Arts and Lifestyle Wednesday Presented by The Exit Room of Lee's Summit-"Catcher" Misses A Chance To Score

     As I boarded a plane from Barcelona headed to Philadelphia, I had a bit of a mission. I wanted to find an in-flight film that would fit the bill for a Clink Scale review. Since the movies are recent but not brand new, many would be too familiar, and you would either seen them already, or heard plenty about them.

      So, lo and behold, as I passed through the voluminous selections, one popped as perfect. I was interested in the subject matter, there was a sports theme, and there was a Kansas City connection. The film is “The Catcher Was a Spy”, a true story (or close anyway) starring Paul Rudd as Moe Berg, a longtime major league catcher, who after retirement takes his genius-level intelligence into the service of the United States during World War II.

     If ever a film fits the description “there was a great movie in there somewhere” this is it. It has a fascinating storyline, a brilliant cast, and plenty of opportunity for intrigue. Despite the best efforts of that cast, the film, while certainly interesting on the surface, never quite hits the mark.

     The film begins at Fenway Park (extremely well staged) as the late thirties Berg is playing for the Red Sox in the late 1930’s, hanging on at the end of a long but unspectacular career as an intelligent, light-hitting catcher known for his defense and guile. Berg loves playing the game, and is resisting the efforts of his manager Joe Cronin to get him to give up playing and become a coach.

     Berg is an affable loner, his teammates seem to like him, with one glaring exception, but he goes his own way. He is an enigma in baseball, a learned man known as “The Professor”, and he is very much a mystery to all around him.

     Early on in the film, too early for me, questions about his sexuality remain. It seems likely that he is gay, and a younger player on the team follows him in the evening after a ballgame to try and unearth the secret. Berg beats him to a pulp, and then heads to the apartment of his girlfriend, who he has an aggressive sexual encounter with. She asks him where that came from, in a nice way. It is one of too many scenes in the film that are heavy handed.

     Rudd, like everyone in the cast, is quite good with what he is given. He fits the part very nicely. He is serious, but with a wry sense of humor. His only scenes that fall flat are when the writing is just too ponderous to overcome in the script by Robert Rodat.
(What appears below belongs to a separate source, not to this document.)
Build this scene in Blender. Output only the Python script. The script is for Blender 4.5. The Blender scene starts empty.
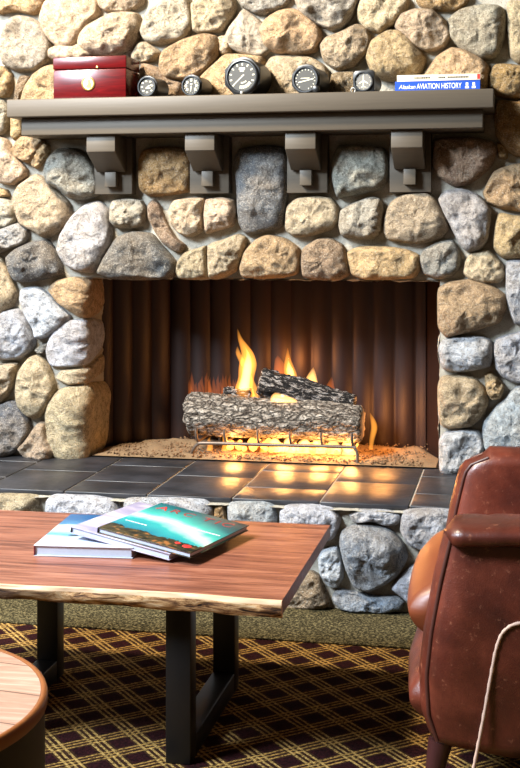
import bpy, bmesh, math, random
from mathutils import Vector, Matrix, noise

S = bpy.context.scene
COL = S.collection
R = math.radians
PI = math.pi

# ---------------------------------------------------------------- camera
cam_d = bpy.data.cameras.new('camera')
cam = bpy.data.objects.new('camera', cam_d)
COL.objects.link(cam)
cam.location = (.885, -4.443, 1.15)
cam.rotation_euler = (R(90), 0, R(11.4))
cam_d.sensor_width = 36
cam_d.lens = 1260 / 768 * 36
cam_d.shift_y = -148 / 768
cam_d.clip_start = .05
S.camera = cam

# ---------------------------------------------------------------- world, lights, exposure
w = bpy.data.worlds.new('world')
S.world = w
w.use_nodes = True
w.node_tree.nodes['Background'].inputs['Color'].default_value = (1.0, .74, .42, 1)
w.node_tree.nodes['Background'].inputs['Strength'].default_value = .10


def area(name, loc, target, size, energy, color, size_y=None):
    d = bpy.data.lights.new(name, 'AREA')
    d.energy = energy
    d.color = color
    d.size = size
    if size_y:
        d.shape = 'RECTANGLE'
        d.size_y = size_y
    o = bpy.data.objects.new(name, d)
    COL.objects.link(o)
    o.location = loc
    o.rotation_euler = (Vector(target) - Vector(loc)).to_track_quat('-Z', 'Y').to_euler()
    return o


area('window_light', (-2.7, -4.0, 3.7), (-.05, -.3, .6), 1.2, 670, (.74, .87, 1.0))
area('side_window_light', (-3.6, -2.5, 2.5), (.3, -.7, .5), 1.0, 80, (.80, .89, 1.0), 1.5)
area('ceiling_lamp', (-1.3, -1.6, 3.15), (0, 0, 1.6), .3, 215, (1.0, .86, .66))
S.view_settings.view_transform = 'Standard'
S.view_settings.look = 'None'
S.view_settings.gamma = 1
S.view_settings.exposure = 0
S.view_settings.use_curve_mapping = False


# ---------------------------------------------------------------- material helpers
def srgb(r, g, b):
    f = lambda v: (v / 255 / 12.92) if v / 255 <= .04045 else ((v / 255 + .055) / 1.055) ** 2.4
    return (f(r), f(g), f(b), 1)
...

Jeff Daniels, as Berg’s eventual military superior after Moe calls in some favors to take his Princeton and Sorbonne education to the OSS intelligence unit, gets the worst of it and manfully tries to deliver some extremely stentorian dialogue, which is usually just there to advance the plot.

     The movie is wildly overedited, the flashbacks are too jarring. The film runs just 95 minutes and definitely would have benefited from at least fifteen more. Until the final third, it is racing along trying to cram in a complicated plot. This isn’t to say it is uninteresting, and it certainly has its moments, and some fine turns from the cast.

     Berg starts off doing important work on complicated desk projects, but he wants out of the office structure, and eventually he gets the assignment of killing the German professor suspected of working to create a Nazi atomic weapon. To do this he has to get behind enemy lines, as the three-man team of Guy Pearce as the machine-gun wielding protector, Rudd, and reluctant professor Paul Giammatti, somehow make it through a firefight to their destination.

     From there on, the story becomes a chess game as to whether the Germans are close to having a bomb, whether the German professor is purposely dragging his feet on the project, and whether Berg will have to, or want to, kill him. Eventually a chess match is used clunkily as a plot device.

     Despite its flaws, there are certainly good things to absorb, and the best is the baseball. There is not much of it, but the early depiction of his waning career is very well done. Berg loves the game dearly, and perhaps the best scene in the movie is when he plays ball at the front with fellow soldiers. Of course, he is just removed from playing in the majors and kicks everyone’s ass, and they come to figure out who he is, and revel in the association.

     Berg remains an enigma throughout. He clearly loves his girlfriend while keeping his distance, and raising questions about his motivation in the relationship. His sexuality is further muddied by another heavy-handed scene with poor Daniels.

     The script has some interesting exchanges, but too many lines of dialogue that are meant to be clever, land like lead balloons. It is very well shot, the lighting is outstanding, and the music by longtime standout Howard Shore is atmospheric and effective. In other words, a giant mixed bag. Hey, any movie with Tom Wilkinson, as another professor, can never be all bad.

     Paul Rudd wasn’t done his best favor in this effort to branch out further into a very serious and complicated part, but he shows that he has the chops for it. This should in no way deter other filmmakers from considering him for something of the like.

     Director Ben Lewin was going for a noir here, but there is too much wrong to appreciate that aspect. If you go in with low expectations, and are curious to see Rudd in this part, you can enjoy the film. It is never dull, and does create some real tension towards the end.

     But this was a missed opportunity, a double on a hanging curveball when a home run was possible.